▸ **To be done**: Using the data that follows, return exactly the lines from the one that contains "0.18, 0.45, 0.3)" through the one that contains "0.2, 0.8, 0.15)", ends included.

══ Data lines

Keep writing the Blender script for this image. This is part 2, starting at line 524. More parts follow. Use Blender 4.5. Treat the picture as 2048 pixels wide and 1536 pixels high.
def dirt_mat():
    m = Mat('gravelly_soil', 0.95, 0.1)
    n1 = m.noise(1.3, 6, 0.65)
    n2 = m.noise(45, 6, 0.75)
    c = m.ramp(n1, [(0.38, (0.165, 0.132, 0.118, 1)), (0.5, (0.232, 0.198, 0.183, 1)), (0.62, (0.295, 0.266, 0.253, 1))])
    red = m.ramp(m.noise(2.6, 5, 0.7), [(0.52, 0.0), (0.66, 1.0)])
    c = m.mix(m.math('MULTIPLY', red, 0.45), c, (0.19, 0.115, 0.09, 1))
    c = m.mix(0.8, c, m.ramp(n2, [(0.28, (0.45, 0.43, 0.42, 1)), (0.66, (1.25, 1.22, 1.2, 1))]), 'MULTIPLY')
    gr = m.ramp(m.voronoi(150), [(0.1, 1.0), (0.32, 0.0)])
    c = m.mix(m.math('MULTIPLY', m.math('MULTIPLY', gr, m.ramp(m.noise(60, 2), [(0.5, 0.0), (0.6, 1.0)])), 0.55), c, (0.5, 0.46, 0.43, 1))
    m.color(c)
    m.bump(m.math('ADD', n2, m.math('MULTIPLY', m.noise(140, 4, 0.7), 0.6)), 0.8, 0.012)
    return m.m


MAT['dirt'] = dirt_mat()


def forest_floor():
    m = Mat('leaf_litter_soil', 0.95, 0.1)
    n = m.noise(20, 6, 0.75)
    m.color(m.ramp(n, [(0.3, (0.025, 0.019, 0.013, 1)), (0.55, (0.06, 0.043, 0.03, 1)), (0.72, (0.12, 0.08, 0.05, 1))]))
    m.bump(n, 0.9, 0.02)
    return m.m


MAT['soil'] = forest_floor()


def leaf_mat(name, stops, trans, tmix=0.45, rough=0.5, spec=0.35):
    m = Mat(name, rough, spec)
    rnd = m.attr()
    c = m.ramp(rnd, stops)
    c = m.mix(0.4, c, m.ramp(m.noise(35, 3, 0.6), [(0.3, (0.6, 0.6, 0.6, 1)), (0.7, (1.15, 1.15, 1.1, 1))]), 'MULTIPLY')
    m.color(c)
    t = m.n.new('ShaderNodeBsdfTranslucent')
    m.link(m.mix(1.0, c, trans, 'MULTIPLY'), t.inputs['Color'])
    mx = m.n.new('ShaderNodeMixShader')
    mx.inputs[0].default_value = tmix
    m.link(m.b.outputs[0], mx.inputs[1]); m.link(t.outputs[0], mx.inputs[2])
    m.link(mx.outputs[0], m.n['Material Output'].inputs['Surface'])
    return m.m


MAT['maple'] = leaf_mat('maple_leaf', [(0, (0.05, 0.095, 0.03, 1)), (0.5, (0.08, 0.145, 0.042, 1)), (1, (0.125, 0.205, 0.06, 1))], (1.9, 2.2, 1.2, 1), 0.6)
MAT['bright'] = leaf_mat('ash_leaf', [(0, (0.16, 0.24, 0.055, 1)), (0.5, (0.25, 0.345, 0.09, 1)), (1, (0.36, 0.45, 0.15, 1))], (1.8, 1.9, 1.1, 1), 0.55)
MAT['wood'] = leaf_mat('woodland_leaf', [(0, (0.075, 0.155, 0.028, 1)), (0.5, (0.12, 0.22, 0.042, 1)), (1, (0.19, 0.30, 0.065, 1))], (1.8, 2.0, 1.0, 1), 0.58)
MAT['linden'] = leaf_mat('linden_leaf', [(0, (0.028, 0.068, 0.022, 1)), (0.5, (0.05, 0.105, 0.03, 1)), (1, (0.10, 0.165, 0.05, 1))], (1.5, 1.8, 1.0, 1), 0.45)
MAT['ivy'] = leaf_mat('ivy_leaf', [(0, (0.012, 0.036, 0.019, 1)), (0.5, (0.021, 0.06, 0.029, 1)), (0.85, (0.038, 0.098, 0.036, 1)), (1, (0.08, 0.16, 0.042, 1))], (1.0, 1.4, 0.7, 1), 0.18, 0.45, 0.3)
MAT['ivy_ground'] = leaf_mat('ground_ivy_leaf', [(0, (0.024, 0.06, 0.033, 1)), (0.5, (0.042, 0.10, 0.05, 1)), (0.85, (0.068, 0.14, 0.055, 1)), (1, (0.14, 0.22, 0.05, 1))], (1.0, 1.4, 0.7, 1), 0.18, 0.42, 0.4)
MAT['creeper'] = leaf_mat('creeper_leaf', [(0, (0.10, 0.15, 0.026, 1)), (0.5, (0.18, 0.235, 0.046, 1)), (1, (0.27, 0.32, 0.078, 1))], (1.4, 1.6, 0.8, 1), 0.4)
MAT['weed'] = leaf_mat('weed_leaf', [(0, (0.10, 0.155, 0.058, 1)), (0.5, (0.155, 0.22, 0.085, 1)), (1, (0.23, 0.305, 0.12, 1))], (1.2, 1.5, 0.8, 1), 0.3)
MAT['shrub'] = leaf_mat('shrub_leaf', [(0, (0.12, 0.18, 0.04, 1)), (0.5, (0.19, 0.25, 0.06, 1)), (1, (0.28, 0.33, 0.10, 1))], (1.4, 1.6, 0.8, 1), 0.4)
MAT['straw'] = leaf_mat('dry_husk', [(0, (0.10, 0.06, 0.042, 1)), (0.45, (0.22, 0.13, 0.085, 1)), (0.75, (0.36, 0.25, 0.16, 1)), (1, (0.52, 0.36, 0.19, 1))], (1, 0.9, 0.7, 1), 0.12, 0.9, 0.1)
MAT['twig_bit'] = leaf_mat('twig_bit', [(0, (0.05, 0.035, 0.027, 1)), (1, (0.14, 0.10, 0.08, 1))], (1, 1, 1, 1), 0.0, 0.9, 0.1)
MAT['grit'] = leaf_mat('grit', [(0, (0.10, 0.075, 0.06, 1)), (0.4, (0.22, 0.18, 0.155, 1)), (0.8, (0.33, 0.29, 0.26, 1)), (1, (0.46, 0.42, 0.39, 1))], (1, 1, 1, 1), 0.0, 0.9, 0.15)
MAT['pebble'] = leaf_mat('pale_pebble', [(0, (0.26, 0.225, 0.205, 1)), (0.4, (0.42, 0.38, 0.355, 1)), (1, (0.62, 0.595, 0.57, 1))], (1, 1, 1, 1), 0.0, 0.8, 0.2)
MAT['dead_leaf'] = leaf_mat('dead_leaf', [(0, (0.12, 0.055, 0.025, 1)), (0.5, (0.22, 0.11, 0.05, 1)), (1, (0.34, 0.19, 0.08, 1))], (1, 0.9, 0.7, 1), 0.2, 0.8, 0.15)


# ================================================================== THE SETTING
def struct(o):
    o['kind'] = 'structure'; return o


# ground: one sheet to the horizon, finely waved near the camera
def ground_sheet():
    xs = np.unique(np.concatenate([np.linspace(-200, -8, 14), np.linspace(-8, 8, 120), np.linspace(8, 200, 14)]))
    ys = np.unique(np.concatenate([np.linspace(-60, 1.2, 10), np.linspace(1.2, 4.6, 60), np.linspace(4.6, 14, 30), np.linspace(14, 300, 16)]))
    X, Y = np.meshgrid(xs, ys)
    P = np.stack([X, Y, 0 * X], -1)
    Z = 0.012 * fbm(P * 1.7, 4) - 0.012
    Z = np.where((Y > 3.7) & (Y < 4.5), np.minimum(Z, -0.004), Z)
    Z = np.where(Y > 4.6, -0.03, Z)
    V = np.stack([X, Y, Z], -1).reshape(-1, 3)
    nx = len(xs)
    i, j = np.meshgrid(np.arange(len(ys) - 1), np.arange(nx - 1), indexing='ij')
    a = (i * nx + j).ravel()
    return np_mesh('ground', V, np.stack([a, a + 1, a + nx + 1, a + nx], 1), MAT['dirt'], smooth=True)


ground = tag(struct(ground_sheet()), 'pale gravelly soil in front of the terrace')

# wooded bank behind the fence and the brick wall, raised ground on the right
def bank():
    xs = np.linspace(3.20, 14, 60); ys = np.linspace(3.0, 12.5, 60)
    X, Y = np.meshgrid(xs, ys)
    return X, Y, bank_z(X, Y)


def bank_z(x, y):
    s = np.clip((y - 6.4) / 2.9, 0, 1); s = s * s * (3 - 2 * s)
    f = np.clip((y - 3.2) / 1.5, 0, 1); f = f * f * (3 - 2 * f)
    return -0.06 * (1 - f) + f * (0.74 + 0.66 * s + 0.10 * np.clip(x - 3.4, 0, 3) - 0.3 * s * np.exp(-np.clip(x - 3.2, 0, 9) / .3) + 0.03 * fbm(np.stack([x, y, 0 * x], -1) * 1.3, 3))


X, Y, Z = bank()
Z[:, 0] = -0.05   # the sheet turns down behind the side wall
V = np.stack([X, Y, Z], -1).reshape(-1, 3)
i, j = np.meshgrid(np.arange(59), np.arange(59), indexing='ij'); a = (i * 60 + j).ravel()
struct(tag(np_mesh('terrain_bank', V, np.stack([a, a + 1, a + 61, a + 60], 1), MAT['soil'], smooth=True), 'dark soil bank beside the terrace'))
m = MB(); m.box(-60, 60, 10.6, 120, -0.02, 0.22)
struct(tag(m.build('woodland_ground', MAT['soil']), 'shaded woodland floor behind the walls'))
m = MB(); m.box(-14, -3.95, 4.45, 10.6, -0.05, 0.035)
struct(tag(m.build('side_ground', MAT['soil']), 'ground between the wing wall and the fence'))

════

▸ **Reply to the exercise**:
MAT['ivy'] = leaf_mat('ivy_leaf', [(0, (0.012, 0.036, 0.019, 1)), (0.5, (0.021, 0.06, 0.029, 1)), (0.85, (0.038, 0.098, 0.036, 1)), (1, (0.08, 0.16, 0.042, 1))], (1.0, 1.4, 0.7, 1), 0.18, 0.45, 0.3)
MAT['ivy_ground'] = leaf_mat('ground_ivy_leaf', [(0, (0.024, 0.06, 0.033, 1)), (0.5, (0.042, 0.10, 0.05, 1)), (0.85, (0.068, 0.14, 0.055, 1)), (1, (0.14, 0.22, 0.05, 1))], (1.0, 1.4, 0.7, 1), 0.18, 0.42, 0.4)
MAT['creeper'] = leaf_mat('creeper_leaf', [(0, (0.10, 0.15, 0.026, 1)), (0.5, (0.18, 0.235, 0.046, 1)), (1, (0.27, 0.32, 0.078, 1))], (1.4, 1.6, 0.8, 1), 0.4)
MAT['weed'] = leaf_mat('weed_leaf', [(0, (0.10, 0.155, 0.058, 1)), (0.5, (0.155, 0.22, 0.085, 1)), (1, (0.23, 0.305, 0.12, 1))], (1.2, 1.5, 0.8, 1), 0.3)
MAT['shrub'] = leaf_mat('shrub_leaf', [(0, (0.12, 0.18, 0.04, 1)), (0.5, (0.19, 0.25, 0.06, 1)), (1, (0.28, 0.33, 0.10, 1))], (1.4, 1.6, 0.8, 1), 0.4)
MAT['straw'] = leaf_mat('dry_husk', [(0, (0.10, 0.06, 0.042, 1)), (0.45, (0.22, 0.13, 0.085, 1)), (0.75, (0.36, 0.25, 0.16, 1)), (1, (0.52, 0.36, 0.19, 1))], (1, 0.9, 0.7, 1), 0.12, 0.9, 0.1)
MAT['twig_bit'] = leaf_mat('twig_bit', [(0, (0.05, 0.035, 0.027, 1)), (1, (0.14, 0.10, 0.08, 1))], (1, 1, 1, 1), 0.0, 0.9, 0.1)
MAT['grit'] = leaf_mat('grit', [(0, (0.10, 0.075, 0.06, 1)), (0.4, (0.22, 0.18, 0.155, 1)), (0.8, (0.33, 0.29, 0.26, 1)), (1, (0.46, 0.42, 0.39, 1))], (1, 1, 1, 1), 0.0, 0.9, 0.15)
MAT['pebble'] = leaf_mat('pale_pebble', [(0, (0.26, 0.225, 0.205, 1)), (0.4, (0.42, 0.38, 0.355, 1)), (1, (0.62, 0.595, 0.57, 1))], (1, 1, 1, 1), 0.0, 0.8, 0.2)
MAT['dead_leaf'] = leaf_mat('dead_leaf', [(0, (0.12, 0.055, 0.025, 1)), (0.5, (0.22, 0.11, 0.05, 1)), (1, (0.34, 0.19, 0.08, 1))], (1, 0.9, 0.7, 1), 0.2, 0.8, 0.15)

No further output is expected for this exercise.